À quel degré associez-vous vos collaborateurs (et particulièrement les interprètes) à votre processus créatif ?

Pour CODEC ERROR, j’ai rencontré les interprètes à de nombreuses reprises afin de débrouiller mes idées et d’y voir plus clair. J’ai besoin de mettre les mains dans le cambouis et de toujours tout essayer, ou tout du moins de stimuler des expériences. J’ai également procédé à des séries de test de mon côté ou avec des collègues, notamment sur une maquette à échelle réduite du dispositif lumineux, afin de constater ce qui fonctionne et ce qui ne fonctionne pas. L’étape suivante, qui consiste à travailler avec les interprètes, nourrit grandement la réflexion, notamment au sujet de l’utilisation des instruments ou de l’interaction avec les instruments  : la partie gestuelle et physique. Cela mène à de nouvelles idées ou approches auxquelles je n’avais pas songées auparavant, susceptibles d’ouvrir le processus d’écriture.

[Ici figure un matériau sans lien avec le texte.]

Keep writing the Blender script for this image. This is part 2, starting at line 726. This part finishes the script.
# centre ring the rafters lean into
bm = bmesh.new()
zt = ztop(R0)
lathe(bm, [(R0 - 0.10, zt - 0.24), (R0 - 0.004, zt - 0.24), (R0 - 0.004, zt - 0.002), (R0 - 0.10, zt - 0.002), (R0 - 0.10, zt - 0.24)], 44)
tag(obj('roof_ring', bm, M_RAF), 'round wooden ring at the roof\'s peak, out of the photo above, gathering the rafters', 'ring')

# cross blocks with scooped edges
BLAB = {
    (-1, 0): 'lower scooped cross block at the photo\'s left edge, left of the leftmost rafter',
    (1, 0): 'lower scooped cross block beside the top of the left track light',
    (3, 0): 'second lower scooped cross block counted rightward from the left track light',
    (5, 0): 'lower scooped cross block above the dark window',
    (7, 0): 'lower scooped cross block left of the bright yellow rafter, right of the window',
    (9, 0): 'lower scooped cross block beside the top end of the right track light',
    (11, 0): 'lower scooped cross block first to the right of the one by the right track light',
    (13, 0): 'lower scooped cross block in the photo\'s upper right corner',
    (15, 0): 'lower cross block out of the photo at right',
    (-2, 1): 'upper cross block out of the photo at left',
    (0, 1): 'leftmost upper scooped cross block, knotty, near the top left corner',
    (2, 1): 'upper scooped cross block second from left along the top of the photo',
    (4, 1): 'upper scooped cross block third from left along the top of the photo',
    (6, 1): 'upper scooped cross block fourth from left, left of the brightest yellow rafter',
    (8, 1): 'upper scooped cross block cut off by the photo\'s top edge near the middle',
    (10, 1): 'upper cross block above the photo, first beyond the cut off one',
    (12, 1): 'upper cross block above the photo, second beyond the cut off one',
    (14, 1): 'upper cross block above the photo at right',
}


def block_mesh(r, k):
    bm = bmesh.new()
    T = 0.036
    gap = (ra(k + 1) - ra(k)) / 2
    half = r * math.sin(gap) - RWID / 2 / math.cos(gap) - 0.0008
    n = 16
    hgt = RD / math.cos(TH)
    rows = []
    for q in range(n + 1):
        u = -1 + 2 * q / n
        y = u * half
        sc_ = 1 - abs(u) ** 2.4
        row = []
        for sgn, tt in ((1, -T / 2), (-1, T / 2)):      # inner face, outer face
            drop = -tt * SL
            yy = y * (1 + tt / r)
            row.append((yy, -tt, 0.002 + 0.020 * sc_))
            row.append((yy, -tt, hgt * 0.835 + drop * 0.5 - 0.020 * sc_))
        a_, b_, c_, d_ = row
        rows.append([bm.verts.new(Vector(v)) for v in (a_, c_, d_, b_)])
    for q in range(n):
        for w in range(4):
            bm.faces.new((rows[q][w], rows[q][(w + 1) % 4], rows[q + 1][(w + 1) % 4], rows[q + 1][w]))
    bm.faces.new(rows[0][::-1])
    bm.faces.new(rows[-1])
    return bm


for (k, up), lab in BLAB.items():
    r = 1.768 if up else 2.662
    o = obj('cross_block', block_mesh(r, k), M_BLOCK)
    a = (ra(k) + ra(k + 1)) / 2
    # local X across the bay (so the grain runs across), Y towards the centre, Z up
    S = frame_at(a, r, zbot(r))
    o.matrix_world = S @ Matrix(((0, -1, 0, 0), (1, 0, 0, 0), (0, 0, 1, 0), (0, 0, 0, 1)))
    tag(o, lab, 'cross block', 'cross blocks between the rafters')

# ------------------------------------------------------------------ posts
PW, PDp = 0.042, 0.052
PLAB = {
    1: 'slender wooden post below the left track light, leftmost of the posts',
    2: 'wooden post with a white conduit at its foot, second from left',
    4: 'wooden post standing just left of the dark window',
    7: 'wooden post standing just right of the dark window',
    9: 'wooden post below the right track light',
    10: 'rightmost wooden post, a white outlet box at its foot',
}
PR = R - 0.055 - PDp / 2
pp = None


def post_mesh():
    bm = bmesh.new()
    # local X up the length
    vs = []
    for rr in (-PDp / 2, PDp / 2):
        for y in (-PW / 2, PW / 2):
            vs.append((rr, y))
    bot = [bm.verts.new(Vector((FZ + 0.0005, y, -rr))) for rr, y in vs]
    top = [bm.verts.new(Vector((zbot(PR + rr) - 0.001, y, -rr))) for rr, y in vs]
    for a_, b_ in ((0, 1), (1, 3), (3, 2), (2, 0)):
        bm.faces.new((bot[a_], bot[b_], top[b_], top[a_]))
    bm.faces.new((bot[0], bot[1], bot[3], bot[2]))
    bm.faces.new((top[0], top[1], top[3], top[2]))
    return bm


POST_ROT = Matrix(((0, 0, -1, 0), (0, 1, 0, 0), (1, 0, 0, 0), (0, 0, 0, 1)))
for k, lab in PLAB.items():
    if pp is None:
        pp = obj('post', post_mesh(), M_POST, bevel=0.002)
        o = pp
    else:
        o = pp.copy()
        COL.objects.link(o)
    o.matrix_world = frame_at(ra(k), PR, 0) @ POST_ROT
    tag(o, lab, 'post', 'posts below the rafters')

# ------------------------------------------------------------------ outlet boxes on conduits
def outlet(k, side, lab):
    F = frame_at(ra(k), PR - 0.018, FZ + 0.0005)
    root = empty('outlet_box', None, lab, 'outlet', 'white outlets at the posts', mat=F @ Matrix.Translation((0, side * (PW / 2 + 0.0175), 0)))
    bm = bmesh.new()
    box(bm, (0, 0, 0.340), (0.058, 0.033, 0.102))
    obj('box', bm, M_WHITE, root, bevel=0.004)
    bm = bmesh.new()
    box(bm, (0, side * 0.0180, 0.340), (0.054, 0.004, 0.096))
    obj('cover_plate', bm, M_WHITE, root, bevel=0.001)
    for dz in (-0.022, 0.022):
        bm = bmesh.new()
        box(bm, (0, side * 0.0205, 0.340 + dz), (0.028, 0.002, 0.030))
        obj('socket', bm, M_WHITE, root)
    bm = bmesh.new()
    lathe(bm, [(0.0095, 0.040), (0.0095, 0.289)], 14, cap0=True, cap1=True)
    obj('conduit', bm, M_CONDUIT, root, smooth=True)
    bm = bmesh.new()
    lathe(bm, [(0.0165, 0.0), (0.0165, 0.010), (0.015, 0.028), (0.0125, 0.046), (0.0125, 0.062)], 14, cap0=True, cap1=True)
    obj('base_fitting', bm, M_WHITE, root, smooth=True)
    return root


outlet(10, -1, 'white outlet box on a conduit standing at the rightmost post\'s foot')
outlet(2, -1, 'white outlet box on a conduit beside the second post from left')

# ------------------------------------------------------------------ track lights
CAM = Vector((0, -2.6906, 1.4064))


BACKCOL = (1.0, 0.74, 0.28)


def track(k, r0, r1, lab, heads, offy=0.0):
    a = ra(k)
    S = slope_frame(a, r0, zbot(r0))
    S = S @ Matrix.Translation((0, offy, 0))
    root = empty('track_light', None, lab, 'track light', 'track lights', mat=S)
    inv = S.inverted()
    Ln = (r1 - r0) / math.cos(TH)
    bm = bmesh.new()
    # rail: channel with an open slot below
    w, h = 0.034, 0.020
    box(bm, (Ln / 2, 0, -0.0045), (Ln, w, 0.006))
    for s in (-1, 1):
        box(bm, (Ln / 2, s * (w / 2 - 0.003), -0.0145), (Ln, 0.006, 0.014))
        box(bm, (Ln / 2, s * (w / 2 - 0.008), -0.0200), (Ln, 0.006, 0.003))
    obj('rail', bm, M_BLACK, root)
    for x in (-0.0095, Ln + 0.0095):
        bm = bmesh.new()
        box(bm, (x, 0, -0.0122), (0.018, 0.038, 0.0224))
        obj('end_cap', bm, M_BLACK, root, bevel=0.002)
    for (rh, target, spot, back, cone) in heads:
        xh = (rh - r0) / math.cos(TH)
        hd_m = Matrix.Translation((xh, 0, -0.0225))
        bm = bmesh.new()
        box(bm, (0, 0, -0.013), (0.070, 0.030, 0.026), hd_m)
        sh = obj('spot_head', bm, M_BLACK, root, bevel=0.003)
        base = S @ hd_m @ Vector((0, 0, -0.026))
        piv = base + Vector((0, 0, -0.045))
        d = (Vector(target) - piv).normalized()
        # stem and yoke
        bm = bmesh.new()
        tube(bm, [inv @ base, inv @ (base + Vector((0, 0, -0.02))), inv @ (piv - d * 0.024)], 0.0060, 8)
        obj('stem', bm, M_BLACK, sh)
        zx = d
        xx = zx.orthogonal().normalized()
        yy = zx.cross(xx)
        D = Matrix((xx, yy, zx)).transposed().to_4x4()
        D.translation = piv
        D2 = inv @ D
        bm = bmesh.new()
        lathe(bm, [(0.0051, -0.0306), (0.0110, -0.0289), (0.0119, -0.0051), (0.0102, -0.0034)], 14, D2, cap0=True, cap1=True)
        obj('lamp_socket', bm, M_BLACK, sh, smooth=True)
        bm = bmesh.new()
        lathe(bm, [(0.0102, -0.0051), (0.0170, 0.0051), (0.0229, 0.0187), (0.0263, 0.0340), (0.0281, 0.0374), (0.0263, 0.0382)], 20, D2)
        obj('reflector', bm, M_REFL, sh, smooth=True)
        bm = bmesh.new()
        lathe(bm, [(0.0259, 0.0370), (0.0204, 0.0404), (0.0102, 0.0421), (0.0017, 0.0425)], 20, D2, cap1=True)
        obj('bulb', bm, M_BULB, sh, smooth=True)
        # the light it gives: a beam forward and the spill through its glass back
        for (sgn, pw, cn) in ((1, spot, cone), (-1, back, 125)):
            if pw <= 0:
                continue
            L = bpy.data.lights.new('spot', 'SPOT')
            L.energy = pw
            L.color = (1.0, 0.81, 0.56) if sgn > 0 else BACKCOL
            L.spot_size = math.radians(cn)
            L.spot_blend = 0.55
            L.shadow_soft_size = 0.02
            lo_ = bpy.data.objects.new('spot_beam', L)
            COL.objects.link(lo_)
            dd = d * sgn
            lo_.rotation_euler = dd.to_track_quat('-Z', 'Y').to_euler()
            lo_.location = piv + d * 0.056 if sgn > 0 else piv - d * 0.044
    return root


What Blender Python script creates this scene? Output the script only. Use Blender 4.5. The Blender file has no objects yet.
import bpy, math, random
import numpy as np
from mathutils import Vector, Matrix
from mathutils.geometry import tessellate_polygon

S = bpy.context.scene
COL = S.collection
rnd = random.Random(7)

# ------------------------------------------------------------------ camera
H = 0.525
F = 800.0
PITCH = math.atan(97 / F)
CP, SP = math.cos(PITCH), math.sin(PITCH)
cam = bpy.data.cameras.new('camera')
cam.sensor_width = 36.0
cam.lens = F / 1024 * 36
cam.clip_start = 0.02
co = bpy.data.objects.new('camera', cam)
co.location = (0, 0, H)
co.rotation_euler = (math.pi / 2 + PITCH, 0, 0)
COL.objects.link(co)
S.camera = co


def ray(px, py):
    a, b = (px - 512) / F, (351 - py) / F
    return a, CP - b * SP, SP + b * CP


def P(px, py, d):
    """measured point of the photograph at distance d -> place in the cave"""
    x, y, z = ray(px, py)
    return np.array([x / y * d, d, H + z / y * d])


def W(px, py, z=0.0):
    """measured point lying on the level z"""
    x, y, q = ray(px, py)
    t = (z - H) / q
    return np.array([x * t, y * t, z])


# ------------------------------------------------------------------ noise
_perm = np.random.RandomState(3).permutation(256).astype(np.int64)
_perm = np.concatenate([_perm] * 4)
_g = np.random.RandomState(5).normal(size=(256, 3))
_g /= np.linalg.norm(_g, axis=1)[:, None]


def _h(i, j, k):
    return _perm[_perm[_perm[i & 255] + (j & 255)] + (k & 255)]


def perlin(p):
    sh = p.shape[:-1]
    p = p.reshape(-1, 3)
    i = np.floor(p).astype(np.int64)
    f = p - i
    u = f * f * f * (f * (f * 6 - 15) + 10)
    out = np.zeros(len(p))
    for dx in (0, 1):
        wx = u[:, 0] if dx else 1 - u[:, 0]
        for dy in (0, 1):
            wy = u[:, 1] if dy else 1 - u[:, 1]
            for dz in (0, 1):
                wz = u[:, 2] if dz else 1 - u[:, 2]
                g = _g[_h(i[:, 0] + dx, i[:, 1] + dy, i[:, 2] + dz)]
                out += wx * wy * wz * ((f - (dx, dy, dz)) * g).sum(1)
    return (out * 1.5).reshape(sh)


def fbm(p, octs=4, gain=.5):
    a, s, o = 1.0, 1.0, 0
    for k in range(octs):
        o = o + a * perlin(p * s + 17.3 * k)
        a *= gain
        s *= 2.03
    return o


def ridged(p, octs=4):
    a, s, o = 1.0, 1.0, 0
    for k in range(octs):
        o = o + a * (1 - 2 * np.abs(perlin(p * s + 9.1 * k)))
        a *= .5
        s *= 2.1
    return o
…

Dans CODEC ERROR, vous travaillez la scène grâce à un dispositif lumineux, afin de faire du plateau lui-même comme un écran géant (défectueux) : pourquoi et comment ?

Le pourquoi relève de diverses réflexions autour de l’image du corps à notre époque dominée par le numérique, autour de la continuité (ou de la discontinuité) entre la personne et l’interprète (que déconstruit le vidéo clip/avatar/représentation numérique). L’objectif est d’illustrer sur scène les effets de cette représentation, avec des interprètes véritables (par opposition à un travail vidéo). Du point de vue esthétique, je veux explorer le hiatus entre la performance «  machinale  » du code informatique et les désirs et motivations subjectifs de la musique pour exprimer des sentiments d’isolement et d’espérances, de vide et d’aspirations.

Pour cela, j’ai imaginé des boucles de mouvements qui donnent l’impression de données corrompues ainsi que des effets lumineux qui simulent des erreurs vidéo  — comme des flashs provenant de diverses directions, afin de tromper les perceptions du spectateur — et un éclairage de base du plateau en rouge, bleu et blanc, afin d’illuminer les parties du corps indépendamment les unes des autres.